潘基文氏「中立性原則」違反の常習者


 国連の潘基文事務総長は、9月3日北京で開催される「抗日戦争勝利70周年式典」に参加する。「事務局長は参加するだろう」と考えていた当方は、「やっぱり」といった思いが湧いてきた。

 「抗日戦争勝利70周年式典」は中国共産党政権の歴史観に立脚して祝賀されるイベントだ。193カ国の加盟国を抱える国連の事務局トップが参加すべきではないことは通常の外交官ならば分かる。韓国外相などを歴任した職業外交官出身の潘基文氏が知らないはずはない。国連は世界の平和と紛争解決を明記した国連憲章を掲げているが、その原則は「中立性」だ。

 米国や日本は国連事務総長の「抗日戦争勝利70周年式典」参加に懸念を表明している。日本政府は事務総長にその件を通達したと聞く。当然だろう。中国共産党政権が歴史的記念日を国威高揚の場に利用し、特定の国(この場合、日本)を糾弾する狙いがある。潘基文氏は中国側の意図を知ったうえで、参加を決めたのだ。同氏は確信犯だ。
 
 当方は過去、このコラム欄で数回、潘基文氏の言動が国連の「中立性の原則」を違反していると報告してきた。特に、日本の過去問題に対しては一方的な歴史観に基づいて日本を批判してきた経緯がある。

 潘基文氏の反日発言は国連事務総長に選出される前から見られた。同氏が2005年、韓国の外交通商相時代、ブリュッセルの欧州議会を訪問し、その直後の記者会見で「欧州議会も小泉純一郎首相(当時)の靖国神社参拝を批判した。第2次世界大戦参戦国として日本軍の犠牲となった経験をもつ欧州の国民の視点から見ると、靖国神社参拝は受け入れられないという意見が多かった」と報告した。その直後、「日本首相の靖国神社参拝は議題ではなく、1人の記者が質問したので、欧州議員の誰かが答えただけに過ぎない。欧州議会が小泉首相の靖国神社訪問を正式に批判したという発言は事実とは異なっている」ということが関係者の証言で明らかになった。韓国外相の発言は政治的意図を含んだ一方的な解釈であり、事実ではなかったのだ(「国連の潘基文事務総長の『悪い癖』」(2013年8月27日参考)。

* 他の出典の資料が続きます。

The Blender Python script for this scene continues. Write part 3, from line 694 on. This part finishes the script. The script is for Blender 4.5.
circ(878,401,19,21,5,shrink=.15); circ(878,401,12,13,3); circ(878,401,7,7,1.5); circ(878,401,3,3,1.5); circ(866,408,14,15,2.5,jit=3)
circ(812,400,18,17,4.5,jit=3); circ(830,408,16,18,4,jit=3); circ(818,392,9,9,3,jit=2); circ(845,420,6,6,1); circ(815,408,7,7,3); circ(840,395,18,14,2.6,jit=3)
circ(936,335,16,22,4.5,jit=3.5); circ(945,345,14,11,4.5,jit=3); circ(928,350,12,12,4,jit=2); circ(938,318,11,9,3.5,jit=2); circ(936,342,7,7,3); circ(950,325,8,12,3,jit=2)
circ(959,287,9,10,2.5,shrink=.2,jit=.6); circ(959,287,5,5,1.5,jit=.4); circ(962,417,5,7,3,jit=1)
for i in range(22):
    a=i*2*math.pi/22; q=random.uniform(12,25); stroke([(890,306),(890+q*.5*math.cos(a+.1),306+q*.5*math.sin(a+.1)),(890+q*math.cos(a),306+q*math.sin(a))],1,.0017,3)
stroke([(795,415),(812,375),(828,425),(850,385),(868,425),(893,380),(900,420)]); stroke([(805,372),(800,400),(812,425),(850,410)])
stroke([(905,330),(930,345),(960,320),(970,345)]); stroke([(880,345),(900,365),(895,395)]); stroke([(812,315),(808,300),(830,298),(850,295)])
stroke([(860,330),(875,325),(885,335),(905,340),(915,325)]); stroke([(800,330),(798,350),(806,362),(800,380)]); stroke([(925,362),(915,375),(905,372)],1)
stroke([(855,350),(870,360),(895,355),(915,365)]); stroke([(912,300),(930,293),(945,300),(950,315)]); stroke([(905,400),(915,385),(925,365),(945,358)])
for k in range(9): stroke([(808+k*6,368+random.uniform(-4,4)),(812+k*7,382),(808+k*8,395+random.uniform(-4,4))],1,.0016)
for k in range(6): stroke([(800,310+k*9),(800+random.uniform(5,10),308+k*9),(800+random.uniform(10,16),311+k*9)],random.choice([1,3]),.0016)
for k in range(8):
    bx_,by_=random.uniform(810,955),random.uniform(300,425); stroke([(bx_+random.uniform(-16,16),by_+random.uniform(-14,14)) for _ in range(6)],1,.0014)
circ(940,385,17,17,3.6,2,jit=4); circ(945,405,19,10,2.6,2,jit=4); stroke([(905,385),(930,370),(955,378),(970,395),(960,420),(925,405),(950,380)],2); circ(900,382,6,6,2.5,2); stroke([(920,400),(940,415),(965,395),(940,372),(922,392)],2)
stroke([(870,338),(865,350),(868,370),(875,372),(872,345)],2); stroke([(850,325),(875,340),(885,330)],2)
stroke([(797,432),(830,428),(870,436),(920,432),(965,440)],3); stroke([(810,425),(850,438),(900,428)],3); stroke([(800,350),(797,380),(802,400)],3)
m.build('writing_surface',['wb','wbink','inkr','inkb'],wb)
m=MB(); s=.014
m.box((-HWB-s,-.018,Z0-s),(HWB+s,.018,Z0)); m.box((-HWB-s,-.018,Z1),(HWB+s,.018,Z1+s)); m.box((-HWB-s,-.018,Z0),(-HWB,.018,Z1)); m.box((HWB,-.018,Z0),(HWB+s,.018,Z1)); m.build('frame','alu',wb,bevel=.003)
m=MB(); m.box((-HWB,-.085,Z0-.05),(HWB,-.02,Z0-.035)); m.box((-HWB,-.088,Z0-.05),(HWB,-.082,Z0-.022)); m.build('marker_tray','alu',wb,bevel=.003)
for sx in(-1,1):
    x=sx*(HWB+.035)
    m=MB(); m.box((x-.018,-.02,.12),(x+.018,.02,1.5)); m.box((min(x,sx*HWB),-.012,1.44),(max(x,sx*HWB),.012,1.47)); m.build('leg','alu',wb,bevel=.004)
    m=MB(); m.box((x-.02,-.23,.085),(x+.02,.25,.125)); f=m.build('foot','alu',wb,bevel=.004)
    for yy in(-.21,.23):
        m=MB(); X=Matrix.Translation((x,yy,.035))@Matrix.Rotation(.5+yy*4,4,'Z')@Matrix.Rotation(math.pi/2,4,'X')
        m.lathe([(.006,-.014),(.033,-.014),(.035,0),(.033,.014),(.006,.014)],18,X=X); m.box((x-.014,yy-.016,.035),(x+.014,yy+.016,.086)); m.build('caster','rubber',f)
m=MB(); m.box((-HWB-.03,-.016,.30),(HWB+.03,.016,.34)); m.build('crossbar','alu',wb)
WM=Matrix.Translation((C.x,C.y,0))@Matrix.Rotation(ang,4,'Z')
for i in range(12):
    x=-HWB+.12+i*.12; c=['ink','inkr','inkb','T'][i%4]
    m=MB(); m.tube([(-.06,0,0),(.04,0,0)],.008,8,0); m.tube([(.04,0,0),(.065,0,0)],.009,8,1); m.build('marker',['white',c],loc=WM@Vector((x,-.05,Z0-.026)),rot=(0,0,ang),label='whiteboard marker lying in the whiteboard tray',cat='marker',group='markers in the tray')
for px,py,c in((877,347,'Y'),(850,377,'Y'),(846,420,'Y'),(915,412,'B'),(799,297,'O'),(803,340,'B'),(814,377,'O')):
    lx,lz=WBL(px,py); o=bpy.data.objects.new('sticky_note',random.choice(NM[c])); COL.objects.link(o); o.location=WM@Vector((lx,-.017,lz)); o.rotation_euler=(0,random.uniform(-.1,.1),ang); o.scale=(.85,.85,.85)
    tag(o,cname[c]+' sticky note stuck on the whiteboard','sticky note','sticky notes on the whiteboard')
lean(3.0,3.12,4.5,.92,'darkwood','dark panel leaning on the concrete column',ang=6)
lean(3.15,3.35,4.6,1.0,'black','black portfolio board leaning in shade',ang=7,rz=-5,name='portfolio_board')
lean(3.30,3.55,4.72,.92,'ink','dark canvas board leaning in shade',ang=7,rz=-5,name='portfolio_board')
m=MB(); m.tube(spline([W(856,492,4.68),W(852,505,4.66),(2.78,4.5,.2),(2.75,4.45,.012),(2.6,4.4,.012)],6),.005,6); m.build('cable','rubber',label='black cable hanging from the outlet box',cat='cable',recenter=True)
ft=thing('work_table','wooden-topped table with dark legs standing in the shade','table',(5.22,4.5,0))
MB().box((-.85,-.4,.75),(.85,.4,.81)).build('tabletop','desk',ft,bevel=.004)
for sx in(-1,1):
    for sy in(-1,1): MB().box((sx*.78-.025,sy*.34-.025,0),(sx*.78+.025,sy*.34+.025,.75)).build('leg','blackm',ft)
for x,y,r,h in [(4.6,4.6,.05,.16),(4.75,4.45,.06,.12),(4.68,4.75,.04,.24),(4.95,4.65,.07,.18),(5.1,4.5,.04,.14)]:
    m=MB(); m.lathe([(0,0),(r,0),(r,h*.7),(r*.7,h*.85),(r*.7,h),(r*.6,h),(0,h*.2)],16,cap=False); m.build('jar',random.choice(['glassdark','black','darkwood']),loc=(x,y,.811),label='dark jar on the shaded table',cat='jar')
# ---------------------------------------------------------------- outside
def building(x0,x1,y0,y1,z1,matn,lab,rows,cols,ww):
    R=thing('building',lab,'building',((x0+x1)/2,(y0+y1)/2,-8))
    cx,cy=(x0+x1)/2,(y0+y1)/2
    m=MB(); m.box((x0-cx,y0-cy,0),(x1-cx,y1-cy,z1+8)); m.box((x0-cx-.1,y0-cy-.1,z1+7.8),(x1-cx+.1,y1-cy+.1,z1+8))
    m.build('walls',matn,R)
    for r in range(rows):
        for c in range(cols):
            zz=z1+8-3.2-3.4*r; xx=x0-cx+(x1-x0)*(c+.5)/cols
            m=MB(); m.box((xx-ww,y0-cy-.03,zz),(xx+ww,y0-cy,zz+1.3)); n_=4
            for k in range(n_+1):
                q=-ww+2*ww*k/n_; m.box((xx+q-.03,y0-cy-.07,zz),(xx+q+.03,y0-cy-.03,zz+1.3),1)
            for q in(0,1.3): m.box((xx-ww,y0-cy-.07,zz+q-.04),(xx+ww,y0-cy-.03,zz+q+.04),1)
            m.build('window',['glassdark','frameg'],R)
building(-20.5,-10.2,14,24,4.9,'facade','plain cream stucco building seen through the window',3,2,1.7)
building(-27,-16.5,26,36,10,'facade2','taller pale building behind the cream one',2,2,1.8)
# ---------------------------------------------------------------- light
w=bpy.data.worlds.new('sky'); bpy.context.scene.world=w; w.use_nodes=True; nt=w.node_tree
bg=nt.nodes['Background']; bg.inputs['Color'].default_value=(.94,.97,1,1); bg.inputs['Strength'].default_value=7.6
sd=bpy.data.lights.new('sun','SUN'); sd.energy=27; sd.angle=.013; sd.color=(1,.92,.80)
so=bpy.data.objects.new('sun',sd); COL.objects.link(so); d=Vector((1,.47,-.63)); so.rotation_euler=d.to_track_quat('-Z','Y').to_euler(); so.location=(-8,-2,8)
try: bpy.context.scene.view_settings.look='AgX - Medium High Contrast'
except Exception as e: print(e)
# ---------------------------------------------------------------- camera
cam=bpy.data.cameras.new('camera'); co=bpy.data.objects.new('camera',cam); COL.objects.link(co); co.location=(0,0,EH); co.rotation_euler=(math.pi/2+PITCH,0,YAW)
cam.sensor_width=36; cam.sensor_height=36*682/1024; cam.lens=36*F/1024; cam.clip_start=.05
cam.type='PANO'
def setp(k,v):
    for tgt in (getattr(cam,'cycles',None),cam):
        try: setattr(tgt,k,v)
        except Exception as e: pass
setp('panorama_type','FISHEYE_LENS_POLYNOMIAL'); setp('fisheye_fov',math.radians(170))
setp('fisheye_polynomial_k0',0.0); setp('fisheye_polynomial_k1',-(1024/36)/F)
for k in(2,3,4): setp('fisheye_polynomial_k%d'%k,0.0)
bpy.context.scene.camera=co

 その一方、韓国の朴槿恵大統領に対する名誉毀損で産経新聞前ソウル特派員が在宅起訴された問題について、世界のメディア関係者が一斉に「言論の自由」を蹂躙する蛮行と韓国を批判する論調を発表し、韓国に「言論の自由」を守るように要求したが、肝心の国連事務総長はスポークスマンの代行で終始し、母国の言論弾圧に対して沈黙した(「潘基文氏の『名文』とその胸の内」2014年10月31日参考)。

 当方は最近もこのコラム欄で「『中立性の原則』を破った潘基文氏」(2015年6月29日参考)という記事を書いた。その中で「国連事務総長が率先して同性愛者支持の姿勢を示すことは職務上、好ましくない。米連邦最高裁判所は合憲と判断したが、あくまでも米国内の判決だ。世界には同性婚を公認しない国も多数存在する。国連憲章第100条1を指摘するまでもなく、国連事務総長はその職務履行では中立性が求められている」と述べた。

 上記の例からみても分かるように、潘基文氏には「中立性の原則」を無視した言動が少なくないのだ。「抗日戦争勝利70周年式典」への参加決定は、同氏が中立性が求められる国際機関トップには相応しくないことを改めて明確に物語っているわけだ。

 ちなみに、潘基文氏はここにきて次期韓国大統領選に意欲を示している。「潘基文氏が反日言動を繰り返すのは韓国国民を意識しているからだろう」という見方もある。